Более того, поэт здесь развивает свою идею смерти как хранительницы мировых порядков и законов. Она не только милосердно защищает людей от их страстей, но и смиряет океан в его буйстве, не дает растению вырасти до небес, хотя оно имеет такую силу. Здесь четко прослеживается смысл смерти в ограничении той безудержной мощи, которая есть у каждого человека в его душе, способной разрушить весь мир, устроить хаос, есть в глубинах океана, что может уничтожить всё живое на суше в один миг, есть внутри деревьев, которые, дай им волю, под светом солнца разрастутся по всей планете. Смерть сохраняет золотую середину, уравнивает сильных и слабых, чтобы все могли существовать в мире, соблюдая правило природного равновесия. И человек включен в этот ряд.

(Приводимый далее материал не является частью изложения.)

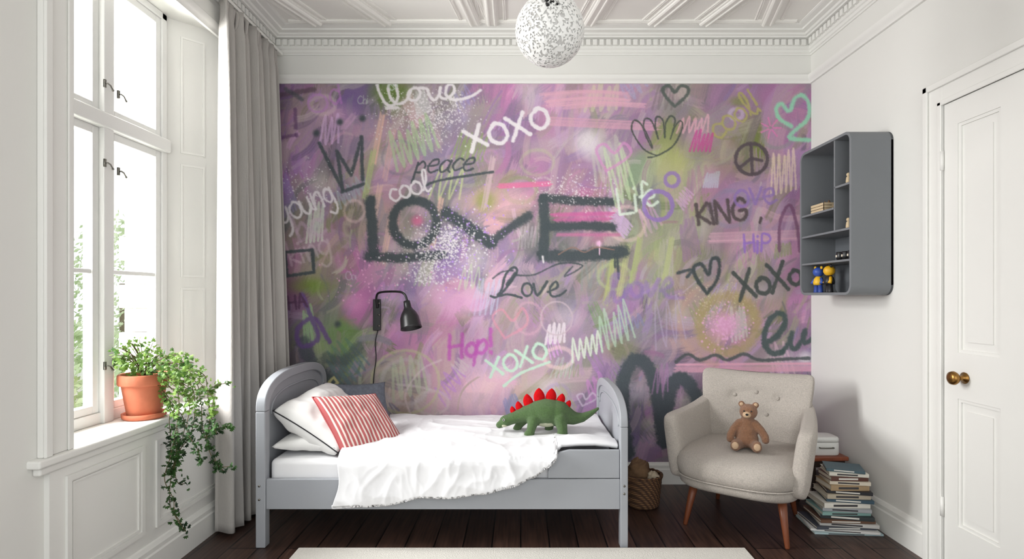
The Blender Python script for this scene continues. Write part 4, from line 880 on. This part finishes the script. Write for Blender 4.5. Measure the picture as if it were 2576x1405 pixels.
# ---------------------------------------------------------------- books
bmats = {}
def bookmat(c):
    if c not in bmats: bmats[c] = mat('book_cover', c, .45, .04, 20)
    return bmats[c]
def book(x, y, z, w, d, h, rz, c, label, group, cat='book'):
    t = thing('book', label, cat, (x, y, z), rz, group); th = min(.0025, h*.2)
    b = MB(); b.box(-w/2, w/2, -d/2, d/2, 0, th); b.box(-w/2, w/2, -d/2, d/2, h-th, h); b.box(-w/2, w/2, -d/2, -d/2+.003, th, h-th)
    b.build('cover', bookmat(c), t, world=False, bevel=.0008, seg=1)
    MB().box(-w/2+.004, w/2-.003, -d/2+.003, d/2-.004, th, h-th).build('pages', 'paper', t, world=False)
    MB().box(-w*.3, w*.22, -d/2-.0006, -d/2, h*.3, h*.7).build('title_band', bookmat((225, 222, 214) if sum(c) < 380 else (60, 58, 60)), t, world=False)
stack = [ # from the floor up: width, depth, thickness, rot deg, x shift, colour, words
 (.36,.25,.010,2,.02,(176,196,200),'pale turquoise magazine at the very bottom of the front pile'),
 (.35,.24,.012,-4,.01,(222,220,218),'thin white magazine second from the bottom of the front pile'),
 (.32,.22,.014,4,-.02,(74,78,88),'thin slate grey magazine third from the bottom of the front pile'),
 (.30,.22,.020,-4,.010,(200,198,194),'wide light grey book fourth from the bottom of the front pile'),
 (.29,.22,.016,3,-.01,(110,80,62),'brown cover book fifth from the bottom of the front pile'),
 (.27,.21,.022,-6,.005,(54,60,62),'wide charcoal book sixth from the bottom of the front pile'),
 (.26,.20,.018,4,-.015,(136,172,166),'pale sage book low in the front pile'),
 (.25,.20,.020,-3,.0,(168,170,174),'mid grey book resting on the pale sage book'),
 (.25,.19,.028,5,-.010,(228,224,214),'thick white book in the middle of the front pile'),
 (.24,.19,.018,-5,.008,(60,84,100),'petrol blue book in the middle of the front pile'),
 (.23,.18,.026,2,-.008,(188,176,156),'beige book just above the petrol blue book'),
 (.23,.18,.018,-7,.010,(40,40,44),'black cover book in the upper half of the front pile'),
 (.21,.17,.030,5,-.004,(172,146,112),'tan book in the upper half of the front pile'),
 (.21,.165,.020,-3,.010,(222,212,194),'ivory paperback fourth from the top of the front pile'),
 (.20,.155,.024,4,.0,(92,56,46),'dark russet paperback third from the top of the front pile'),
 (.20,.155,.020,-5,.008,(226,222,210),'cream paperback second from the top of the front pile'),
 (.19,.145,.016,-14,.004,(74,98,108),'blue grey paperback on the very top of the front pile')]
z = 0.0
for (w, d, h, rz, dx, c, lb) in stack:
    rzz = R(rz-6); hx = abs(w/2*math.cos(rzz))+abs(d/2*math.sin(rzz)); x = min(1.80+dx*1.0+(.015 if w < .25 else 0), XR-.03-hx)
    book(x, 3.13, z, w, d, h, rzz, c, lb, 'books piled on the floor by the right wall'); z += h+.0003
sd = thing('side_table', 'small low reddish wooden side table in the corner behind the floor books', 'side table', (1.85, 3.43, 0), R(3))
MB().box(-.115, .115, -.11, .11, .305, .330).build('table_top', 'tabletop', sd, world=False, bevel=.006)
MB().box(-.10, .10, -.095, .095, .265, .305).build('apron', 'darkwood', sd, world=False, bevel=.003)
MB().box(-.095, .095, -.09, .09, .05, .065).build('lower_shelf', 'darkwood', sd, world=False, bevel=.002)
for a in (-1, 1):
    for c in (-1, 1): MB().box(a*.092-.010, a*.092+.010, c*.087-.010, c*.087+.010, 0, .265).build('leg', 'darkwood', sd, world=False, bevel=.003)
z = .0655
for (w, d, h, rz, c, lb) in ((.15,.15,.05,2,(34,34,38),'thick black book at the bottom of the shelf under the side table'), (.15,.145,.045,-4,(70,58,52),'dark brown book in the middle of the shelf under the side table'), (.145,.14,.04,3,(110,104,98),'grey book topmost on the shelf under the side table')):
    book(1.85, 3.42, z, w, d, h, R(rz), c, lb, 'books under the side table'); z += h+.0003
wc = thing('storage_case', 'small white case with a handle on the reddish side table', 'case', (1.845, 3.42, .3305))
b = MB(); b.loft([[Vector((x, y, zz)) for x, y in se(32, .092*k, .07*k, 5)] for zz, k in ((.0, .95), (.006, 1), (.07, 1), (.078, .97))], True); b.build('case_body', 'white', wc, world=False, smooth=True)
b = MB(); b.loft([[Vector((x, y, zz)) for x, y in se(32, .092*k, .07*k, 5)] for zz, k in ((.080, 1), (.098, 1), (.108, .95), (.11, .7))], True); b.build('lid', 'white', wc, world=False, smooth=True)
MB().tube(cm([(-.04, -.071, .05), (-.035, -.085, .05), (.035, -.085, .05), (.04, -.071, .05)], 5), .004, 8).build('handle', 'steel', wc, world=False, smooth=True)
# ---------------------------------------------------------------- wall shelf
sx0, sx1, sy0, sy1, sz0, sz1 = 1.777, XR-.001, 2.985, 3.53, 1.30, 2.193
sh_ = thing('wall_shelf', 'grey rounded wall cabinet with open compartments on the right wall', 'shelf', (sx1, (sy0+sy1)/2, sz0))
def rr(y0, y1, z0, z1, r_, n=8):
    o_ = []
    for (cy, cz, a0_) in ((y1-r_, z1-r_, 0), (y0+r_, z1-r_, 90), (y0+r_, z0+r_, 180), (y1-r_, z0+r_, 270)):
        for k in range(n+1): a = R(a0_+90*k/n); o_.append((cy+r_*math.cos(a), cz+r_*math.sin(a)))
    return o_
T = .016; oo = rr(sy0, sy1, sz0, sz1, .055); ii = rr(sy0+T, sy1-T, sz0+T, sz1-T, .04)
v3 = lambda x, L_: [Vector((x, a, c)) for a, c in L_]
b = MB(); b.loft([v3(sx1-.01, ii), v3(sx0, ii), v3(sx0, oo), v3(sx1, oo)], False)
b.build('cabinet_shell', 'shelfgrey', sh_, bevel=.0015, seg=1)
MB().loft([v3(sx1-.012, oo), v3(sx1, oo)], True).build('back_panel', 'shelfin', sh_)
ydv = 3.15
for (a, c, zz) in ((ydv, sy1-T, 1.80), (sy0+T, ydv, 1.915), (sy0+T, sy1-T, 1.668), (sy0+T, sy1-T, 1.498)): box('shelf_board', 'shelfgrey', sx0+.004, sx1-.012, a, c, zz-.012, zz, sh_, .001)
box('divider', 'shelfgrey', sx0+.004, sx1-.012, ydv-.006, ydv+.006, 1.668, sz1-T, sh_, .001)
ct = thing('wooden_crate', 'tiny pale wooden crate on the upper left shelf of the wall cabinet', 'crate', (1.84, 3.36, 1.80))
for k in range(3):
    b = MB(); z0 = .002+.017*k; b.box(-.045, -.042, -.073, .073, z0, z0+.014); b.box(.042, .045, -.073, .073, z0, z0+.014); b.box(-.045, .045, -.073, -.07, z0, z0+.014); b.box(-.045, .045, .07, .073, z0, z0+.014); b.build('slat', 'palewood', ct, world=False)
MB().box(-.042, .042, -.07, .07, 0, .004).build('base', 'palewood', ct, world=False)
for k, lb in enumerate(('small brown pine cone poking out of the tiny crate, nearest the divider', 'small brown pine cone poking out at the middle of the tiny crate', 'small brown pine cone at the far end of the tiny crate')):
    b = MB(); b.lathe([(.002, 0), (.014, .006), (.016, .014), (.018, .022), (.014, .026), (.015, .034), (.009, .048), (.002, .062)], (1.84, 3.31+.045*k, 1.806), n=10); tag(b.build('pine_cone', 'cloth', smooth=True), lb, 'pine cone', 'pine cones in the tiny crate')
for k, (y, lb) in enumerate(((3.05, 'small black pot on the wall cabinet shelf, nearest the room'), (3.105, 'small black pot on the wall cabinet shelf, middle of three'), (3.16, 'small black pot on the wall cabinet shelf, farthest of three'))):
    t = thing('toy_pot', lb, 'pot', (1.82, y, 1.498), 0, 'small black pots on the cabinet shelf'); MB().lathe([(0, 0), (.017, 0), (.021, .02), (.021, .044), (.018, .048), (.017, .045), (0, .04)], n=18).build('pot_body', 'black', t, world=False, smooth=True); MB().box(-.0225, -.0205, -.006, .006, .018, .030).build('tag', 'paper', t, world=False)
for (zz, lb, m_) in ((1.915, 'tiny pale wooden peg doll on the upper right cabinet shelf', 'palewood'), (1.668, 'tiny pale wooden peg doll on the lower right cabinet shelf', 'palewood')):
    t = thing('peg_doll', lb, 'toy', (1.80, 3.045, zz), 0, 'peg dolls in the wall cabinet'); MB().lathe([(0, 0), (.013, 0), (.014, .01), (.011, .032), (.006, .038)], n=16).build('doll_body', m_, t, world=False, smooth=True); MB().ball((0, 0, .047), .011, 12).build('head', 'palewood', t, world=False, smooth=True)
def figure(loc, rz, cb, chh, cl, lb, s_=1.):
    t = thing('toy_figure', lb, 'toy', loc, rz, 'toy figures in the bottom of the wall cabinet')
    for sg in (-1, 1):
        MB().tube([(0, sg*.016*s_, 0), (0, sg*.016*s_, .006), (0, sg*.014*s_, .045*s_)], [.015*s_, .014*s_, .011*s_], 12).build('leg', bookmat(cl), t, world=False, smooth=True)
        MB().tube([(0, sg*.022*s_, .078*s_), (-.006, sg*.034*s_, .062*s_), (-.012, sg*.036*s_, .048*s_)], [.008*s_, .008*s_, .010*s_], 10).build('arm', bookmat(chh), t, world=False, smooth=True)
        MB().ball((0, sg*.024*s_, .136*s_), .009*s_, 10, (.6, 1, 1)).build('ear', bookmat(cb), t, world=False, smooth=True)
    MB().lathe([(0, .04*s_), (.024*s_, .042*s_), (.027*s_, .055*s_), (.022*s_, .075*s_), (.012*s_, .088*s_), (0, .09*s_)], n=20).build('torso', bookmat(cb), t, world=False, smooth=True)
    MB().ball((0, 0, .112*s_), .028*s_, 16, (1, 1, .95)).build('head', bookmat(chh), t, world=False, smooth=True)
figure((1.825, 3.40, sz0+T), R(10), (232, 184, 40), (52, 84, 170), (44, 70, 150), 'blue toy figure with a yellow body in the lowest compartment', 1.12)
figure((1.83, 3.29, sz0+T), R(-10), (28, 28, 32), (232, 178, 36), (30, 30, 34), 'yellow headed toy figure with a black body in the lowest compartment', 1.15)
# ---------------------------------------------------------------- rug
b = MB(); b.box(-1.135, 1.145, 1.0, 2.835, .001, .012)
rg_ = thing('rug', 'cream flat woven rug on the dark floor in front of the bed', 'rug', (0, 1.9, 0)); b.build('rug_pile', 'rug', rg_, bevel=.004)
# ---------------------------------------------------------------- light
w = bpy.data.worlds.new('sky'); bpy.context.scene.world = w; w.use_nodes = True
bg = w.node_tree.nodes['Background']; bg.inputs[0].default_value = (.97, .99, 1, 1); bg.inputs[1].default_value = 1.3
def area(name, loc, tgt, sx, sy, e, c=(1, 1, 1)):
    l = bpy.data.lights.new(name, 'AREA'); l.shape = 'RECTANGLE'; l.size = sx; l.size_y = sy; l.energy = e; l.color = c
    o = bpy.data.objects.new(name, l); C.objects.link(o); o.location = loc; o.rotation_euler = (Vector(tgt)-Vector(loc)).to_track_quat('-Z', 'Y').to_euler(); return o
area('daylight', (-3.3, 2.1, 2.3), (0, 3.0, 1.0), 1.8, 2.2, 560, (1, 1, .985))
area('front_fill', (-.4, -.9, 1.9), (.2, 3.2, 1.9), 3.0, 2.2, 26, (.98, 1, .97))  # added soft fill from behind the camera, not a fixture of the room
cam = bpy.data.cameras.new('camera'); cam.sensor_width = 36; cam.lens = 36*F/2576; cam.shift_x = -22/2576; cam.shift_y = 39.5/2576; cam.clip_start = .05
co_ = bpy.data.objects.new('camera', cam); C.objects.link(co_); co_.location = (0, 0, EYE); co_.rotation_euler = (R(90), 0, 0); bpy.context.scene.camera = co_
bpy.context.scene.view_settings.view_transform = 'Standard'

Если смотреть на нее с этой точки зрения, то она действительно не кажется несправедливой, жестокой, страшной, а наоборот, разумным, мудрым существом. Нужно только осознать ее роль в мировом масштабе. Как раз это и доказывает поэт.

 

Примечание:

[1] Баратынский Е. А. Полн. собр. соч.: В 2 т. / Гл. ред. М.Л. Гофман. Т.1. С. 107.

[2] Даль В.И. Толковый словарь живого великорусского языка: В 4 т. Т. 4. С. 623.

[3] Баратынский Е. А. Полн. собр. соч.: В 2 т. / Гл. ред. М.Л. Гофман. Т.1. С. 107.

[4] Розанова Т. Мотив смерти как конституирующее начало метатекста (на материале лирики В. А. Жуковского и Е. А. Баратынского) // Русская филология. 9 Сборник научных работ молодых филологов. Тарту, Тартуский университет, 1998. С. 56.

[5] Ломоносов М. В. Стихотворения / Сост., подгот. текста, вступ. статья  и примеч. Е. Н. Лебедева. М.: Сов. Россия, 1984. С. 30.

[6] Ломоносов М. В. Стихотворения. С. 15.

[7] Баратынский Е. А. Полн. собр. соч.: В 2 т. / Гл. ред. М.Л. Гофман. Т. 1. С. 107.

[8] Баратынский Е. А. Полн. собр. соч.: В 2 т. / Гл. ред. М.Л. Гофман. Т. 1. С. 107.

[9] Баратынский Е. А. Полн. собр. соч.: В 2 т. / Гл. ред. М.Л. Гофман. Т. 1. С. 107.

[10]  Даль В. Толковый словарь живого великорусского языка: В 4 т. Т. 2. С. 509.

[11] Баратынский Е. А. Полн. собр. соч.: В 2 т. / Гл. ред. М.Л. Гофман. Т. 1. С. 107.

[12] Баратынский Е. А. Полн. собр. соч.: В 2 т. / Гл. ред. М.Л. Гофман. Т. 1. С. 188.